### STATED GOAL
Give the data again exactly, from its opening line through the line in which "-1, w=0.135, h=.02)" appears.
════════
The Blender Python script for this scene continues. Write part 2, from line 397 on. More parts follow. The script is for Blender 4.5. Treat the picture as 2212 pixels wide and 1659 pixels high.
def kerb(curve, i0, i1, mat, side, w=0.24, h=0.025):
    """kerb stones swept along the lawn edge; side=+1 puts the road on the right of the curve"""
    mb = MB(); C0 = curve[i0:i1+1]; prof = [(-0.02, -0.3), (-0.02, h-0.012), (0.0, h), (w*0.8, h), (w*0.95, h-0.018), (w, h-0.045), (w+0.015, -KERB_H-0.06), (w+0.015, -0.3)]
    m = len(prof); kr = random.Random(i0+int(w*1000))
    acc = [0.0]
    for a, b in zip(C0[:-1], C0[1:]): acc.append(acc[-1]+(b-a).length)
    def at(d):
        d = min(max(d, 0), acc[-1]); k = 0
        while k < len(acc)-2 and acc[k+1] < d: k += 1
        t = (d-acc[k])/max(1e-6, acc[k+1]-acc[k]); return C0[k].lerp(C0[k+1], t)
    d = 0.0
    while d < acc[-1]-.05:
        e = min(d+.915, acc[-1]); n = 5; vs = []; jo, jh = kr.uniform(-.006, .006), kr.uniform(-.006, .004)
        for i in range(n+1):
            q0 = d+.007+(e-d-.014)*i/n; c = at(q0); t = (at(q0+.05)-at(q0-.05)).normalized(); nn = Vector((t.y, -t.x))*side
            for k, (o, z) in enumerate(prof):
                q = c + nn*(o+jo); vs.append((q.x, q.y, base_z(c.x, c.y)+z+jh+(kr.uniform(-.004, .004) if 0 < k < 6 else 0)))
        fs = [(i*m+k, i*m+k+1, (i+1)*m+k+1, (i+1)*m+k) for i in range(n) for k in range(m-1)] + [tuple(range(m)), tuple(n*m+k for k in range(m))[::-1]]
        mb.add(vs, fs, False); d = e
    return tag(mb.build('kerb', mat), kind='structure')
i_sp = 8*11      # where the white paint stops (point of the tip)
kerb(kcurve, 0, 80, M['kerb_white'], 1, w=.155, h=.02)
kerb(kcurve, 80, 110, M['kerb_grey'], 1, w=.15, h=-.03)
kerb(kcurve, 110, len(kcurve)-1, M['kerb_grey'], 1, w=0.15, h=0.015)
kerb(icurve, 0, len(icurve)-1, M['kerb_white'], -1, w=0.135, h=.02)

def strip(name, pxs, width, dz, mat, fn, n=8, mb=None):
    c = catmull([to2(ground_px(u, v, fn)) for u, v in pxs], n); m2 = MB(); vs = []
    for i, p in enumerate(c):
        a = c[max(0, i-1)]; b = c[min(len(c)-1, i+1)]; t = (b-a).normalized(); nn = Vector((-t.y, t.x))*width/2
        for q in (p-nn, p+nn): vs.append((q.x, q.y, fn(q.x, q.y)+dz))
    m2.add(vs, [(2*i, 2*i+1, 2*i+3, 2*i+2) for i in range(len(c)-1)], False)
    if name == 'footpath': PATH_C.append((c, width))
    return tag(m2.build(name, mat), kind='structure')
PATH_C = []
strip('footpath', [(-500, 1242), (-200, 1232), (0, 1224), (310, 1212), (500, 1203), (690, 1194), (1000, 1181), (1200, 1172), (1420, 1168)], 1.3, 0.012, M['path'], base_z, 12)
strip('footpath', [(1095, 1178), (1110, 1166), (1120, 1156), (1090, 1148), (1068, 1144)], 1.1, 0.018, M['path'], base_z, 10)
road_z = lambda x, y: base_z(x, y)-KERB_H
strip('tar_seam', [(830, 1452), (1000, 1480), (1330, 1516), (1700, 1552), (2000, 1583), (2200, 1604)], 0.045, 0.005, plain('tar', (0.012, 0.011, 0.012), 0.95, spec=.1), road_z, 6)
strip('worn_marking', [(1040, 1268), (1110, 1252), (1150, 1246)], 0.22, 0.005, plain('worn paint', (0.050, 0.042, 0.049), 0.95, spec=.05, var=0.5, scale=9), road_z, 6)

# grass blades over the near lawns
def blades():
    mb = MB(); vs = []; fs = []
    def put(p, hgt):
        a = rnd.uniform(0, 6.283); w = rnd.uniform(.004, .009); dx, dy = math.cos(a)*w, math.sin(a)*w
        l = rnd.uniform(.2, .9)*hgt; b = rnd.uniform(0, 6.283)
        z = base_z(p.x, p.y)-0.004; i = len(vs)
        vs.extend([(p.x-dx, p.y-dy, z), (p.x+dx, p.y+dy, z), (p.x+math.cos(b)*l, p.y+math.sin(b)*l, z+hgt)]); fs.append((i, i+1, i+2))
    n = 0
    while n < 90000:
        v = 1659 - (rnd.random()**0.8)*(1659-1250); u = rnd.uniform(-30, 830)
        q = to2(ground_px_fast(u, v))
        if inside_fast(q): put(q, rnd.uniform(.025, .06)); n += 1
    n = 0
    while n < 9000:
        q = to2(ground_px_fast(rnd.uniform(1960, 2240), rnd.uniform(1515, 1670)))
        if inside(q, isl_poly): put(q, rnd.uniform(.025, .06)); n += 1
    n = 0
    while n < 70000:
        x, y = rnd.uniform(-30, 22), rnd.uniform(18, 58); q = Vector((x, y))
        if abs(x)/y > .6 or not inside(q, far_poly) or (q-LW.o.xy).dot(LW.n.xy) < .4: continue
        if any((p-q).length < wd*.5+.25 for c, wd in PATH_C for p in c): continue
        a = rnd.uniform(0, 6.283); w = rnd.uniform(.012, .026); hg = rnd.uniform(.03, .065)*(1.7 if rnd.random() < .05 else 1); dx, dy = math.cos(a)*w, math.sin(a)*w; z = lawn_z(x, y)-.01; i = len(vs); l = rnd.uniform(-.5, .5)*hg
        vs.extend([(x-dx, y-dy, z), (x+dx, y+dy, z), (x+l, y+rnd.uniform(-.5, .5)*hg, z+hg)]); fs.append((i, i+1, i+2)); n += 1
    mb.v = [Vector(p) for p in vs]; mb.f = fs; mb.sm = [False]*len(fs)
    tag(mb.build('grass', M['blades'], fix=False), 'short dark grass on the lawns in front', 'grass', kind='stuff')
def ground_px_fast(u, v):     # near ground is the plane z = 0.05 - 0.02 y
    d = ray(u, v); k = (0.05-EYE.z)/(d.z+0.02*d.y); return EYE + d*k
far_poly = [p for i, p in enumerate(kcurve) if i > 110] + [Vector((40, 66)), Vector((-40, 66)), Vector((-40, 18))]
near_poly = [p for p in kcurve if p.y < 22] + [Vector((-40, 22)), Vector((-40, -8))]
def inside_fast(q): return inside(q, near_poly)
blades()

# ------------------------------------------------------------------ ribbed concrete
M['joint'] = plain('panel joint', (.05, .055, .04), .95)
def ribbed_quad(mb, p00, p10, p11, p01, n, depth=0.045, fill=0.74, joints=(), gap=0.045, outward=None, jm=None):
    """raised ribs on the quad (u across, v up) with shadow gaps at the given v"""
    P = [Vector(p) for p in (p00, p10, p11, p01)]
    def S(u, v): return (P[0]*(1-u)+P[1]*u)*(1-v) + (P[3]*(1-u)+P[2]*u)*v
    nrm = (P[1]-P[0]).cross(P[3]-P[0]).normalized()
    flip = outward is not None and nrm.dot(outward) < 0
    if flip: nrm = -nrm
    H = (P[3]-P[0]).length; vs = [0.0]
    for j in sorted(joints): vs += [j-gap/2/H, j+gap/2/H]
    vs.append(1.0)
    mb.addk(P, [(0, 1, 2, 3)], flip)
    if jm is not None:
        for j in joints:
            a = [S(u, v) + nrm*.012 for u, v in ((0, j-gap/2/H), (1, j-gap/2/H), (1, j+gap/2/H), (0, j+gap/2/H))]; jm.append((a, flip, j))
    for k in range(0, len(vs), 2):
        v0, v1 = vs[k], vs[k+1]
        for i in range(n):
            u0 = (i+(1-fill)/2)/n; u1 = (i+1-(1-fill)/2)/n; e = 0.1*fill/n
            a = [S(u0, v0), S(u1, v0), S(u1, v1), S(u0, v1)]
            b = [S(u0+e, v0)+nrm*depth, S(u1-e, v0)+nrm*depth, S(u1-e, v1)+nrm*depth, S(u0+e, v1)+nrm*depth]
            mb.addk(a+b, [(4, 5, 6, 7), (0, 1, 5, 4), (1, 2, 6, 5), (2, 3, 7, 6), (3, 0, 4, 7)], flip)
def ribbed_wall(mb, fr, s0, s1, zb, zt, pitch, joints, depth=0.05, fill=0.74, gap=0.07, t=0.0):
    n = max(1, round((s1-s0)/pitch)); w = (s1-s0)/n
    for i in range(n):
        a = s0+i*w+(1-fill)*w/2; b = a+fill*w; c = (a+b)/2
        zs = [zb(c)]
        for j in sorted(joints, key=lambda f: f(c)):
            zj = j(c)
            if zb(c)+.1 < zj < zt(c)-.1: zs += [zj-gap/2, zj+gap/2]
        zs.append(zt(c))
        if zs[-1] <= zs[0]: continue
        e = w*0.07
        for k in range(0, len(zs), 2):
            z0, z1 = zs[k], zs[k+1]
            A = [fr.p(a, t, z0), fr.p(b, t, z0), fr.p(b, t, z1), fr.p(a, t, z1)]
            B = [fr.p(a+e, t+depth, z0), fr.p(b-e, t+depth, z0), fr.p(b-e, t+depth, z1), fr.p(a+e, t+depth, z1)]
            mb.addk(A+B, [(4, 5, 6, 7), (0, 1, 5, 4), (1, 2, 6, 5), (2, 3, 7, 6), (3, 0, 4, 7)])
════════
### OUTPUT
The Blender Python script for this scene continues. Write part 2, from line 397 on. More parts follow. The script is for Blender 4.5. Treat the picture as 2212 pixels wide and 1659 pixels high.
def kerb(curve, i0, i1, mat, side, w=0.24, h=0.025):
    """kerb stones swept along the lawn edge; side=+1 puts the road on the right of the curve"""
    mb = MB(); C0 = curve[i0:i1+1]; prof = [(-0.02, -0.3), (-0.02, h-0.012), (0.0, h), (w*0.8, h), (w*0.95, h-0.018), (w, h-0.045), (w+0.015, -KERB_H-0.06), (w+0.015, -0.3)]
    m = len(prof); kr = random.Random(i0+int(w*1000))
    acc = [0.0]
    for a, b in zip(C0[:-1], C0[1:]): acc.append(acc[-1]+(b-a).length)
    def at(d):
        d = min(max(d, 0), acc[-1]); k = 0
        while k < len(acc)-2 and acc[k+1] < d: k += 1
        t = (d-acc[k])/max(1e-6, acc[k+1]-acc[k]); return C0[k].lerp(C0[k+1], t)
    d = 0.0
    while d < acc[-1]-.05:
        e = min(d+.915, acc[-1]); n = 5; vs = []; jo, jh = kr.uniform(-.006, .006), kr.uniform(-.006, .004)
        for i in range(n+1):
            q0 = d+.007+(e-d-.014)*i/n; c = at(q0); t = (at(q0+.05)-at(q0-.05)).normalized(); nn = Vector((t.y, -t.x))*side
            for k, (o, z) in enumerate(prof):
                q = c + nn*(o+jo); vs.append((q.x, q.y, base_z(c.x, c.y)+z+jh+(kr.uniform(-.004, .004) if 0 < k < 6 else 0)))
        fs = [(i*m+k, i*m+k+1, (i+1)*m+k+1, (i+1)*m+k) for i in range(n) for k in range(m-1)] + [tuple(range(m)), tuple(n*m+k for k in range(m))[::-1]]
        mb.add(vs, fs, False); d = e
    return tag(mb.build('kerb', mat), kind='structure')
i_sp = 8*11      # where the white paint stops (point of the tip)
kerb(kcurve, 0, 80, M['kerb_white'], 1, w=.155, h=.02)
kerb(kcurve, 80, 110, M['kerb_grey'], 1, w=.15, h=-.03)
kerb(kcurve, 110, len(kcurve)-1, M['kerb_grey'], 1, w=0.15, h=0.015)
kerb(icurve, 0, len(icurve)-1, M['kerb_white'], -1, w=0.135, h=.02)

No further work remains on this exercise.